* _Directions_:
From the entries that follow, reproduce exactly and only the lines from the line with "Reconstruct this image" to the line with "COL = S.collection", endpoints included.

--

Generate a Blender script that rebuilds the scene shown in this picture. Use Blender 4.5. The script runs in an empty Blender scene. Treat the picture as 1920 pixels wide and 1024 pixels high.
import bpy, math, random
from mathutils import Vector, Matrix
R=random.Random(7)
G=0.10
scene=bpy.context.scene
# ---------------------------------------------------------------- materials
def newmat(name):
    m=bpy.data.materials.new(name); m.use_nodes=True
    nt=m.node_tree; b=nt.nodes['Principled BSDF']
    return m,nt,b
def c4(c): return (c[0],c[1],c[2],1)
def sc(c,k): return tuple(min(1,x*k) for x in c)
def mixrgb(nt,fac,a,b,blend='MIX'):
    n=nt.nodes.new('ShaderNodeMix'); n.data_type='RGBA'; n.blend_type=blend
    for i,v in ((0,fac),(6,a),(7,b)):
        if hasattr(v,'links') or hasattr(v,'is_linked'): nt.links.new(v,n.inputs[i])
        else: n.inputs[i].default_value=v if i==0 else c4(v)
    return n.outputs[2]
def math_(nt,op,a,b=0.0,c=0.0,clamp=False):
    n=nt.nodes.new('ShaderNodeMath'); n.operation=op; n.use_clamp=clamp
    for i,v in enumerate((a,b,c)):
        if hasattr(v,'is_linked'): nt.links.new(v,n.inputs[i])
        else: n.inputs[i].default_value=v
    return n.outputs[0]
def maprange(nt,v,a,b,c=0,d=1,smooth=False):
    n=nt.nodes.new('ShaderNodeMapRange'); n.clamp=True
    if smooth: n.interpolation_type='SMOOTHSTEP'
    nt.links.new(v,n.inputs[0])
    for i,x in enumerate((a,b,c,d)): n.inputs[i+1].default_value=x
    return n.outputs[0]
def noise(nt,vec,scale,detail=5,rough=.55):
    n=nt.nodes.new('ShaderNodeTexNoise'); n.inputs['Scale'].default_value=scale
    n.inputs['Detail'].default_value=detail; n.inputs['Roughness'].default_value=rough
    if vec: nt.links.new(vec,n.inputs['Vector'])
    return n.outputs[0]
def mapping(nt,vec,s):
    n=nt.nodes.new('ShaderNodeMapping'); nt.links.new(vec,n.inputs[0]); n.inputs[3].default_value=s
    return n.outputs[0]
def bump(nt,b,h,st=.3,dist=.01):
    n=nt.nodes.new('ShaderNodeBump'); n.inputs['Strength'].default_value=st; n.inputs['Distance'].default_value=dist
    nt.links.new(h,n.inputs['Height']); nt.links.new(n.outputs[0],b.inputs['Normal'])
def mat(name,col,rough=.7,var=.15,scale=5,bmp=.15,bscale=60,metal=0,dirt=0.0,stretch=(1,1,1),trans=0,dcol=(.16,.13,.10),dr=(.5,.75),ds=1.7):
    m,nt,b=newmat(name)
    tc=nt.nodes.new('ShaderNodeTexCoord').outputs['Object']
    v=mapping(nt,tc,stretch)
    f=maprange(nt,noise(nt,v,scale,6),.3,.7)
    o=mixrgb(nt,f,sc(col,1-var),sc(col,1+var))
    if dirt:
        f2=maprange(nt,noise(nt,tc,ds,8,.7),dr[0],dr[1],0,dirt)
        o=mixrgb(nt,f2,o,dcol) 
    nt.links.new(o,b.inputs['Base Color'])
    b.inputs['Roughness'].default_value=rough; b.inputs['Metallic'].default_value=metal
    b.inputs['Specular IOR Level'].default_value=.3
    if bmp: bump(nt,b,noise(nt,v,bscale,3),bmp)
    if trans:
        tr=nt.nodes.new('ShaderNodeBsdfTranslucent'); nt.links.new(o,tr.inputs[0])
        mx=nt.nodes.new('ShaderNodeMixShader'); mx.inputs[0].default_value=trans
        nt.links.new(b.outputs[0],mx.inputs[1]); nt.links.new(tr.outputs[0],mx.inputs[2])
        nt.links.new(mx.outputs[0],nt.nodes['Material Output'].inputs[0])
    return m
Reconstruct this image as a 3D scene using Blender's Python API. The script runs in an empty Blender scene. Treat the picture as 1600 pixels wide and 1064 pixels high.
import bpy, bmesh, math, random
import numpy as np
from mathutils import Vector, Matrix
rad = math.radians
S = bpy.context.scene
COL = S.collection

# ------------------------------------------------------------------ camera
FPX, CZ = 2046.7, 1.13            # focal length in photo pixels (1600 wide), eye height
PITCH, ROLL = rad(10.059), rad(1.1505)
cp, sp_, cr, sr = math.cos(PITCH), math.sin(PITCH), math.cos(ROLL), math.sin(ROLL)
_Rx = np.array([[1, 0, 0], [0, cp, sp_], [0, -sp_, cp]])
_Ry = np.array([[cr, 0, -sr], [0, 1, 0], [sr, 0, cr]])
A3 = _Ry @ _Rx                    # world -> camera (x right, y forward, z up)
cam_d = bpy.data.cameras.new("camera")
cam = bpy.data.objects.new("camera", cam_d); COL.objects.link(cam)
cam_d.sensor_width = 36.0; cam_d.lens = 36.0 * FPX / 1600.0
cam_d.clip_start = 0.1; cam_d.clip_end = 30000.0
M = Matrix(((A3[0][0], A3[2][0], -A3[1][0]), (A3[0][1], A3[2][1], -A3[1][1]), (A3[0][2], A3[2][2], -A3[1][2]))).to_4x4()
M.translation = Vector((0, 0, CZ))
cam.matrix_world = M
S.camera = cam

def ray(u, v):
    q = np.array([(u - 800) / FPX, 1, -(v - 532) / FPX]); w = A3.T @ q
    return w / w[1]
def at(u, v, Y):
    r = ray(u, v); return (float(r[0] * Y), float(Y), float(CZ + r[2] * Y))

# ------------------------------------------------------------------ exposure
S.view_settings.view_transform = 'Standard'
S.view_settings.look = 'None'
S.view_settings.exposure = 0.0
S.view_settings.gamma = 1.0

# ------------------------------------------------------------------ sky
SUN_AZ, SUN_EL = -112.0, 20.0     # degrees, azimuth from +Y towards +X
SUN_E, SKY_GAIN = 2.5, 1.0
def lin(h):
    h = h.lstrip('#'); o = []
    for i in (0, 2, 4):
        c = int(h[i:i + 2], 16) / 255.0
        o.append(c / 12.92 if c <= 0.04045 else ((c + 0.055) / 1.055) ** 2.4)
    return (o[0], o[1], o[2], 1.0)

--

* _Solution for this problem_:
Reconstruct this image as a 3D scene using Blender's Python API. The script runs in an empty Blender scene. Treat the picture as 1600 pixels wide and 1064 pixels high.
import bpy, bmesh, math, random
import numpy as np
from mathutils import Vector, Matrix
rad = math.radians
S = bpy.context.scene
COL = S.collection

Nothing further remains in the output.